My biggest question is really for Peter. His biggest complaint from [FreeMarket] Trouble with something was the perception (right or wrong) that there is an inability to recover from a bad draw. I noticed in your play account that he made a few bad draws and did not recover from them yet the account indicates he enjoyed the game. What's different about Cold Soldier?

Bret Gillan

Thanks for playtesting this again, Ron. And thank you, Peter.

It sounds like the Dark Master's two-card draw is the way to go. I'll change that in my current draft of the rules.

I think we agree on the standards. My unwritten idea is that the player cannot author anything about the soldier except through memories, apart from (and I'm kind of on the fence on this) the soldier's appearance.

And to answer your question regarding endgame, my thought was that you can only die under the specific conditions laid out in the original rules. Tim rightly pointed out that those conditions were, essentially, never going to happen. Perhaps it is best left in the players' hands to make this decision. My thought was that the master would not permit you to die.
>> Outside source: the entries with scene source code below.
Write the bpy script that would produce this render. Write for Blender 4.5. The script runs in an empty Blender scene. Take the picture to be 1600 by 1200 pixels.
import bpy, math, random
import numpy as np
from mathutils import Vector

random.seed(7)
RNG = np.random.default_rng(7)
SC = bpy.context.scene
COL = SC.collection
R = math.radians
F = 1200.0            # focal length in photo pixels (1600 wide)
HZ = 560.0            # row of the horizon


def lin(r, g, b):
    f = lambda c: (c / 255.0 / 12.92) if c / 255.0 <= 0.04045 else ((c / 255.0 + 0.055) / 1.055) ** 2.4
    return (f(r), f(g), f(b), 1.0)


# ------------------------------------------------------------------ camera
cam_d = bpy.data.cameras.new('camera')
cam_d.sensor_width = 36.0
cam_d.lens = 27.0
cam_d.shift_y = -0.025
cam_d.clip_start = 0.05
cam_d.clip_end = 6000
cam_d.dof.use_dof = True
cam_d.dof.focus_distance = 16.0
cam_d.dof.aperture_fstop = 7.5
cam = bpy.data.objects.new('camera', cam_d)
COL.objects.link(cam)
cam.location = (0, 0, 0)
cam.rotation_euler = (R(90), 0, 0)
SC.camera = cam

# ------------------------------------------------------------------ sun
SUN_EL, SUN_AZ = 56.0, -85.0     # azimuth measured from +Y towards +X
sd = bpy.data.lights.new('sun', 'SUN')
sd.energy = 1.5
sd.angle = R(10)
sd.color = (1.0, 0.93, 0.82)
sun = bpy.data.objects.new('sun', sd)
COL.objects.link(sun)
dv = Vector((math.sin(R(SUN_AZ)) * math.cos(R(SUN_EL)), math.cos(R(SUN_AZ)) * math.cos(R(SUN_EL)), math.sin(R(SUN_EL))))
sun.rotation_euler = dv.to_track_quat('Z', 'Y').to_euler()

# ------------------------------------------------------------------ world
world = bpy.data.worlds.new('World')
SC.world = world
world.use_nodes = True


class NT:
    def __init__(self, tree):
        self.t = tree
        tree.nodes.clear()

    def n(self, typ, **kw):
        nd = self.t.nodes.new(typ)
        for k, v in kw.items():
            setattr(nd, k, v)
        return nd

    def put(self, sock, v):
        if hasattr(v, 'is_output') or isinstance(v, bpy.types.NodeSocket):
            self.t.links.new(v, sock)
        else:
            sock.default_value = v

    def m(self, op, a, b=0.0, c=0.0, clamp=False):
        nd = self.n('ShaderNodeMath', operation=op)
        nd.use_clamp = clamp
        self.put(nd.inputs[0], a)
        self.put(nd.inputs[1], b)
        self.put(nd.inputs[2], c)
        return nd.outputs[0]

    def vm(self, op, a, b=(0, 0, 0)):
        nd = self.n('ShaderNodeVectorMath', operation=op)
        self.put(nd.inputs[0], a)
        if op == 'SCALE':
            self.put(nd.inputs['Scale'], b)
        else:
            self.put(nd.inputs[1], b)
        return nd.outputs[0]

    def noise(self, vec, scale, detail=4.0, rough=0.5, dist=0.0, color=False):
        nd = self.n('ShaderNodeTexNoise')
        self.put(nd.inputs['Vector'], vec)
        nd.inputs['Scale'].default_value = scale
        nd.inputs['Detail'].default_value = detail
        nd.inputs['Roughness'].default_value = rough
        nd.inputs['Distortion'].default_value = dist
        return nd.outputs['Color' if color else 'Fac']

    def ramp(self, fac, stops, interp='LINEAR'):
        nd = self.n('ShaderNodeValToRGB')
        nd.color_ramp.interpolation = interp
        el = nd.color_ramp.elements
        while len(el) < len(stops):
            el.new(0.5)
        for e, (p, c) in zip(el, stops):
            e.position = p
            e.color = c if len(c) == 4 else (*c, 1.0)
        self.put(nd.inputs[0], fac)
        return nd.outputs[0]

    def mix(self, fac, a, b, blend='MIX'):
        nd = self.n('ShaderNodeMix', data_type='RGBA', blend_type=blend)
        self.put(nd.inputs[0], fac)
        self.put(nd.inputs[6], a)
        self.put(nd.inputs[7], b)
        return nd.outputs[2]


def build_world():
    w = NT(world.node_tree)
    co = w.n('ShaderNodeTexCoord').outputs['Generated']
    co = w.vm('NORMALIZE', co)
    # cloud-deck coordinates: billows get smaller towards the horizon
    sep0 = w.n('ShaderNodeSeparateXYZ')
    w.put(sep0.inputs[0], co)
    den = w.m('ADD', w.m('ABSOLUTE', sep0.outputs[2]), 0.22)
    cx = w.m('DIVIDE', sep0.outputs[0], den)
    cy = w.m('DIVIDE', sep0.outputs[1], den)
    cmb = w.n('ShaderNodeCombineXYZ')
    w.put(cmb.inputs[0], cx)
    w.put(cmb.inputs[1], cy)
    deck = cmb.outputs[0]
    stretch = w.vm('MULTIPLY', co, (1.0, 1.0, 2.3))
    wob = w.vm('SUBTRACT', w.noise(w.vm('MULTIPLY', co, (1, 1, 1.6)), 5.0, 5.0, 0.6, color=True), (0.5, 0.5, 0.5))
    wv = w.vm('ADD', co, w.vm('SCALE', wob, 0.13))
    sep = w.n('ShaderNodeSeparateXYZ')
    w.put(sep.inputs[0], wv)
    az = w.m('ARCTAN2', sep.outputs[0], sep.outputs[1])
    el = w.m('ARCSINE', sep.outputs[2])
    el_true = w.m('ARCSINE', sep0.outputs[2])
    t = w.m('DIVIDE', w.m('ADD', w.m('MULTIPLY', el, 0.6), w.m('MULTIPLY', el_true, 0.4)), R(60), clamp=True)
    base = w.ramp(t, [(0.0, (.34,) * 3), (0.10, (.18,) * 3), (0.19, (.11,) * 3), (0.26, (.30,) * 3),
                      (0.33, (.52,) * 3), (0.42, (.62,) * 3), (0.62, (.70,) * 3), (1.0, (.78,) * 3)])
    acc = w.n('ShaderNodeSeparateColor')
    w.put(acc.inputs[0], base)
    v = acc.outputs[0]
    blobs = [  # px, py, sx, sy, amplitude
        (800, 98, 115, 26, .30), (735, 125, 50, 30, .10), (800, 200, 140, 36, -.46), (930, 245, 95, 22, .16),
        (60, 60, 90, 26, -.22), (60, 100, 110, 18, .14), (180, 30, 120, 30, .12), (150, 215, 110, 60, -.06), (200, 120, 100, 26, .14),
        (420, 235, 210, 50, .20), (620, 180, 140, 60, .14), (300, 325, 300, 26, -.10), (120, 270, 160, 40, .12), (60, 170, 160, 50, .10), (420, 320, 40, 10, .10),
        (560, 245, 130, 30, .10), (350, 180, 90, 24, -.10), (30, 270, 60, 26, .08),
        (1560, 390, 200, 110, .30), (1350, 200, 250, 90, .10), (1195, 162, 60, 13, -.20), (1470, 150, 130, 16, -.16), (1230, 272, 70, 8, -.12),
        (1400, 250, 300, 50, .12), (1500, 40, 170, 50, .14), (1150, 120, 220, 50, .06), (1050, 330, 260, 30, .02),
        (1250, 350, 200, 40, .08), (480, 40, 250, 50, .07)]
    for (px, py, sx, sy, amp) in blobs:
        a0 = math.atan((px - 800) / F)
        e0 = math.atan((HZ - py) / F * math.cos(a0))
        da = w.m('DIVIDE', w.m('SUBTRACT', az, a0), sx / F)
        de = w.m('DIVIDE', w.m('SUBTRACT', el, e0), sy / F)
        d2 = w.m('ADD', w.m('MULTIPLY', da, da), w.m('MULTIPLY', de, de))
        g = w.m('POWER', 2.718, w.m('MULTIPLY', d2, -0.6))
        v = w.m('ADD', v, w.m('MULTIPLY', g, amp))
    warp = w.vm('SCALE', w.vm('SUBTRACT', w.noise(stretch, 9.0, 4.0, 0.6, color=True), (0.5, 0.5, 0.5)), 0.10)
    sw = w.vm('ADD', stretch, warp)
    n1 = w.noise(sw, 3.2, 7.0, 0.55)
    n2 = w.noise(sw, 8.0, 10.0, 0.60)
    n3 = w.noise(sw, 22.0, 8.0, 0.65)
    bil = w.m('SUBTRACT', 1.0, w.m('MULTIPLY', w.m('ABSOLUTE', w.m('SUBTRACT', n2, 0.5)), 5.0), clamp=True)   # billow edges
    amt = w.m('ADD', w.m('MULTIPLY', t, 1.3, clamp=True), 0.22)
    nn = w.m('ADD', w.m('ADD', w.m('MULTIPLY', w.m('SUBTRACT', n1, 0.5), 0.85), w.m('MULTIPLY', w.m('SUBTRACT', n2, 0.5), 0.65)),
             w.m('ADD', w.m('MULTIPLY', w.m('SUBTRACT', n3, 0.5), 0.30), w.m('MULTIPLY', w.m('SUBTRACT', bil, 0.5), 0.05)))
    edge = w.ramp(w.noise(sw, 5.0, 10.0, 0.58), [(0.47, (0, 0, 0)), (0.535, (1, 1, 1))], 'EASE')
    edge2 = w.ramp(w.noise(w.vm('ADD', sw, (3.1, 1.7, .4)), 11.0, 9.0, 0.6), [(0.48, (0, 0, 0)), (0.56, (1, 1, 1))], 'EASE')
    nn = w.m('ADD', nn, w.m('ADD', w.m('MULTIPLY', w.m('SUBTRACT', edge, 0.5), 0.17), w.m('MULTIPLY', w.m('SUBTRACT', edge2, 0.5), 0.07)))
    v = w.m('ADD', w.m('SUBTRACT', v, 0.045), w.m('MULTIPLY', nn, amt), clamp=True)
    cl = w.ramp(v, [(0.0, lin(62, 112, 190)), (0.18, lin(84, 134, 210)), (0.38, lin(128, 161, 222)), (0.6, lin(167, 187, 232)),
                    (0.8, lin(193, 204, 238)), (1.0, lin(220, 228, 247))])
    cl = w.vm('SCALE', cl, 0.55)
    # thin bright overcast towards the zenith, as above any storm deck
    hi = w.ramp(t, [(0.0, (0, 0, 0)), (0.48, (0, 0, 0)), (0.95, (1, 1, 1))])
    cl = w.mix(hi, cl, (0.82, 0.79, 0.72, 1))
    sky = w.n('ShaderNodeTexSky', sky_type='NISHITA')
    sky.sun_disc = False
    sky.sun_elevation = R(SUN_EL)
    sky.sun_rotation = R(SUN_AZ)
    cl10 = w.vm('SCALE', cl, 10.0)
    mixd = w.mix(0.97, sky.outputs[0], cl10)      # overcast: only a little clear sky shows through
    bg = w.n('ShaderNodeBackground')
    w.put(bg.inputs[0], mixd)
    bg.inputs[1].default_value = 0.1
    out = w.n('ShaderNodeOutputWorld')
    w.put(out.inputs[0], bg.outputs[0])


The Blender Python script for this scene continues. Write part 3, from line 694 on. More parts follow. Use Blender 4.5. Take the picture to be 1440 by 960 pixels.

Would this be dissatisfying since so much is given over to the player in the final scene of the game? Would it be jarring to have that decision wrested away?

Tim C Koppang

Quote from: Bret Gillan on February 14, 2011, 06:24:02 PM
My thought was that the master would not permit you to die. Would this be dissatisfying since so much is given over to the player in the final scene of the game? Would it be jarring to have that decision wrested away?

I find this idea of the master not allowing the solider to die very intriguing.  As a player in the previous game mentioned, I almost wanted my solider to die just to put him out of his misery.  I also saw it as the ultimate act of resistance against the master.  So narrating his death was a sort of natural relief.  Going up against a Master who just won't let this happen is compelling in a devilish sort of way.

I would suggest either making death a more common possibility, or taking the decision away from the player.  The solider has so little choice except for the final scene, that giving the choice about life and death back to the GM seems appropriate.  Otherwise, I wouldn't mind seeing the question of death tied to the resistance mechanics.  Perhaps the solider has to successfully resist in the final scene in order to narrate his own death?

Ron Edwards

Hi Bret,

Along with being enmeshed in rules for crazy angels flappin' around all over the place, I've been thinking about this issue since you posted.

I think you should stay in the driver's seat with this game design. You conceived that the soldier would in fact persist (I almost wrote "live") past the point of play, unless some mechanical effect occurred. There isn't any reason to desist from that concept just because a bunch of playtesters enthusiastically did something else. Arguably, in both games I was in, if the soldier didn't die, I at least would have burned with the desire to play again. We all have yet to see what repeated play with the same character is like.

I'm saying, don't let the playtesters be in charge. You had a vision, of which that detail was a part. If it turns out not to be a working and/or important part, then OK, but no one's done that detail right yet, hence, no data.

I do think you're on the right track with reconsidering what mechanic is involved in the soldier's final death. Being full-out of cards at endgame seems unlikely unless you do it deliberately, and even then it'd be kind of hard. And to do it deliberately, it means sacrificing the chance to save what's cherished ... and if I'm reading my fellow players right along with myself, we'd be a lot more juiced about a chance to save what's cherished through the final death. All this is food for thought and I'm curious to see where you go with it.